Obama wants the U.S. Department of Education to develop a method by 2015 to rate colleges on affordability, graduation rates and graduate earnings. By 2018, he wants to provide financial rewards to colleges that do well on the ratings. Students who go to these government-approved schools would get bigger grants and more affordable loans.

Providing more information to prospective students to guide their choices is an excellent idea, but letting the federal government judge what works and control where the money goes is not.

The soaring cost of higher education results in large part from the well-intentioned federal decision in the 1960s to make student financial aid easily available. Market forces disappeared from campuses and the predictable result was higher and higher tuition and less investment by states in their public universities.

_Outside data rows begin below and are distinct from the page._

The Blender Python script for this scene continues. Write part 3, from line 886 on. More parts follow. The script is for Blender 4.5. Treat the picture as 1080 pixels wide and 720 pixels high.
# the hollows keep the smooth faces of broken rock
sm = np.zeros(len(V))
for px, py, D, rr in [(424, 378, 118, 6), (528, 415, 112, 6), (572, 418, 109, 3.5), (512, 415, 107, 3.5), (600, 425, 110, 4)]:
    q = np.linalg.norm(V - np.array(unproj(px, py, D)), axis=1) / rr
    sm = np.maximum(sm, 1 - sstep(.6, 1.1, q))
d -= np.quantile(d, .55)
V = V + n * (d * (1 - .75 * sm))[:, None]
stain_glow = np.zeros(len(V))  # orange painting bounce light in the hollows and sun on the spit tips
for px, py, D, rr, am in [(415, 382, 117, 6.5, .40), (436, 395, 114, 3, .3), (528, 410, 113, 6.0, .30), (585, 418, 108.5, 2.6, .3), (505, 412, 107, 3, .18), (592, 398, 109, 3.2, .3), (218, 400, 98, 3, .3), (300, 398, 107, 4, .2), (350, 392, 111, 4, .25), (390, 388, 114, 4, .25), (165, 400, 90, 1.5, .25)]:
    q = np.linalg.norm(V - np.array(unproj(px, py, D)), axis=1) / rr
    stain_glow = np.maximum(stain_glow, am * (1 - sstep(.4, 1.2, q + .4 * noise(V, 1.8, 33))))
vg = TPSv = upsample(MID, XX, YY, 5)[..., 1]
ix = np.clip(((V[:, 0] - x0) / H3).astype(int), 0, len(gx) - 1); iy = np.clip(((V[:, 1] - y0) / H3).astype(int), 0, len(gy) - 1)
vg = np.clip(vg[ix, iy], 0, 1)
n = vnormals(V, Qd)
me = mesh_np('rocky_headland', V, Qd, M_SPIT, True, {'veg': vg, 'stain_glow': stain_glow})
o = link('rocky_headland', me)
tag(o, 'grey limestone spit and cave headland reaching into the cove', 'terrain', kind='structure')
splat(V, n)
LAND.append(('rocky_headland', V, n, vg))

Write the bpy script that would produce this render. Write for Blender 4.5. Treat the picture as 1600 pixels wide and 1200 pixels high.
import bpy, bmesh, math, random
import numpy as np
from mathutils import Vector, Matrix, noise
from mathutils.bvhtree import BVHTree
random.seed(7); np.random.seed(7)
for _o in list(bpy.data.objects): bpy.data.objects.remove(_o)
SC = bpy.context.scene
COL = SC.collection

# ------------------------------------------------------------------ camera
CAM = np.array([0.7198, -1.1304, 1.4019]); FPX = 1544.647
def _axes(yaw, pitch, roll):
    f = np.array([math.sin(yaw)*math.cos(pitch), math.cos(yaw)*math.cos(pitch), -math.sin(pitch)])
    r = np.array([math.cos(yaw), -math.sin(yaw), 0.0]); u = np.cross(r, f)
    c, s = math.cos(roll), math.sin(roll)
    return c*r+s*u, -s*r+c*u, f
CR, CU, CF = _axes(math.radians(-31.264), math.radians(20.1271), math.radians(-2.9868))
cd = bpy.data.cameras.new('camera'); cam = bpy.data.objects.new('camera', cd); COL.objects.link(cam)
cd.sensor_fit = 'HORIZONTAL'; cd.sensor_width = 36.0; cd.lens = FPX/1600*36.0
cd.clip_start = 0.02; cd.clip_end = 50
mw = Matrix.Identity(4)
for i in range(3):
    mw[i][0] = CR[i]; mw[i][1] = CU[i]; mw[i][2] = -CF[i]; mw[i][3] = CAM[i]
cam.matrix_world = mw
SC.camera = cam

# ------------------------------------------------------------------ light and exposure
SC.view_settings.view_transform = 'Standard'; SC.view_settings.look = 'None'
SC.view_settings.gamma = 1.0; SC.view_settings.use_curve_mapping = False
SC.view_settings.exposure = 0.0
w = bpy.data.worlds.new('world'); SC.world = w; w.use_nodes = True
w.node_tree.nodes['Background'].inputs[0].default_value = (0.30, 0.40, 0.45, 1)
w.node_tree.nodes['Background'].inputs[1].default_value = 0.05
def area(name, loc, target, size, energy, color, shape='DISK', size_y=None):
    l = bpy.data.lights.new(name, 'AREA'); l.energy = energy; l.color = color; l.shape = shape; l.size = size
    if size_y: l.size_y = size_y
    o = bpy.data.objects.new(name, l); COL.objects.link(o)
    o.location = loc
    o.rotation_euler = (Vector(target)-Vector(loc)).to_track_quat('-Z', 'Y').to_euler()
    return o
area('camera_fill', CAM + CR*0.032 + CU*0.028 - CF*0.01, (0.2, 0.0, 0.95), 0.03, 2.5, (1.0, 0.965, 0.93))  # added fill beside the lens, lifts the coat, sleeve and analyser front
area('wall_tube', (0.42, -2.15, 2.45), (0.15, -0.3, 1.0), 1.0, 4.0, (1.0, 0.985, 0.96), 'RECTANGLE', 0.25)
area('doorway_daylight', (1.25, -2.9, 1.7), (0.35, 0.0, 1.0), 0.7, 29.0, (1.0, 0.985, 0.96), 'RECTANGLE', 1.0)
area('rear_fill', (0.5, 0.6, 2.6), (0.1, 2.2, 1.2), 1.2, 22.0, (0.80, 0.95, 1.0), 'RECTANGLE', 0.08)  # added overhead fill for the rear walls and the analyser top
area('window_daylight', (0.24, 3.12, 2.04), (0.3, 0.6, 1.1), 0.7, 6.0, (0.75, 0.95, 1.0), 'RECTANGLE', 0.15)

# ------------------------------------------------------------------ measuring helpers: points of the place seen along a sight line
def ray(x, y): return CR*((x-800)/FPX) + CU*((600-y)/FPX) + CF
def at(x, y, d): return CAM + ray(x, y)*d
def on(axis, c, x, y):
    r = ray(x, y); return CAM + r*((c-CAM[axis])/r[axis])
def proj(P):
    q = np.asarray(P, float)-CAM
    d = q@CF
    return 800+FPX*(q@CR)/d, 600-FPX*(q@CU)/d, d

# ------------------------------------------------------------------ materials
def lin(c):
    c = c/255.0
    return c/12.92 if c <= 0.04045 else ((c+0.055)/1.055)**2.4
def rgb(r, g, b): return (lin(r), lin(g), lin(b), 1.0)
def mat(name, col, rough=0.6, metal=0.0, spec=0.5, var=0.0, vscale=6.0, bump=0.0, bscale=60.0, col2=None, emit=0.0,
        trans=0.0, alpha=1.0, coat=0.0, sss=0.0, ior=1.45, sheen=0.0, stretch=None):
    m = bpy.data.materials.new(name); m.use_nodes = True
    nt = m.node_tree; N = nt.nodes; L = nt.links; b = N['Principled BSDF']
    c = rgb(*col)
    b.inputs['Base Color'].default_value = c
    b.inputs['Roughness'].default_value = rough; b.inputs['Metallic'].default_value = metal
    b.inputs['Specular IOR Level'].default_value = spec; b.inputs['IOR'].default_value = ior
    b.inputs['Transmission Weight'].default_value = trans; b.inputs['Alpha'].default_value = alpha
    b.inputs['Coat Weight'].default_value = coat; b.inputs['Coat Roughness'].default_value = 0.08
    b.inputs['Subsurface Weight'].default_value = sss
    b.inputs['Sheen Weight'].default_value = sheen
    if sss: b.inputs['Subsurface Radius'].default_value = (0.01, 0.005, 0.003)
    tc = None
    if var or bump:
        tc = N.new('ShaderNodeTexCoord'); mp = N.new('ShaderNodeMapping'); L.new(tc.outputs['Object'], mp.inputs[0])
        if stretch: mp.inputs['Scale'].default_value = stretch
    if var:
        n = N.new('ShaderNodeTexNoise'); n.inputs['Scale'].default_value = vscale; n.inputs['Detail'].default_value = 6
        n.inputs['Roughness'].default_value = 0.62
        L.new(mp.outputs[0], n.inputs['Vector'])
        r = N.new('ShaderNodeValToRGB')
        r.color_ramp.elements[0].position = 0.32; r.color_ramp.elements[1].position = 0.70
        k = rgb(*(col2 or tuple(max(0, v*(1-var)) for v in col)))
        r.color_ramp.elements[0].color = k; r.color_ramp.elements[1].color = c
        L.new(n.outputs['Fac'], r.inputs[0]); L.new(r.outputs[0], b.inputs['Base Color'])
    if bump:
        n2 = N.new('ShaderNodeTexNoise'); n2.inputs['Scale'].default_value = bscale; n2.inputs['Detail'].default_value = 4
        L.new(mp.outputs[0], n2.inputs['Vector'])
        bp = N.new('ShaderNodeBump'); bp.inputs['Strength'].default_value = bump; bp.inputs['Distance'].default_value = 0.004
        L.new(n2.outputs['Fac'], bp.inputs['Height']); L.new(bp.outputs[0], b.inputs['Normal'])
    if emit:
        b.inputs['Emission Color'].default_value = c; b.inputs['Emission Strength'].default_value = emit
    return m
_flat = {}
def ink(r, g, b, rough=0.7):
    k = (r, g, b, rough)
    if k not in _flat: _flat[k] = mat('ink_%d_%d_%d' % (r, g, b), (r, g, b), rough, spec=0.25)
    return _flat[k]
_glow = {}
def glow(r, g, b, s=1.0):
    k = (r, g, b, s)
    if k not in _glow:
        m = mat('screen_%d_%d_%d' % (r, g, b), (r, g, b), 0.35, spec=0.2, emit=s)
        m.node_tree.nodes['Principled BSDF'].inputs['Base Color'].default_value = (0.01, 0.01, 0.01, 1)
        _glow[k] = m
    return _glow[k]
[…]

It’s frightening to imagine all the perverse incentives that would result from federal bureaucrats creating measures to judge what constitutes an effective college education. Lowered standards to increase the graduation rate, for example, would be hard to resist if money were directly tied to that rate.

Obama’s new, well-intentioned program isn’t designed to solve the problems created by the earlier well-intentioned program. The nation’s higher education system includes a multitude of unique institutions that serve a multitude of needs. More government control would damage, not enhance.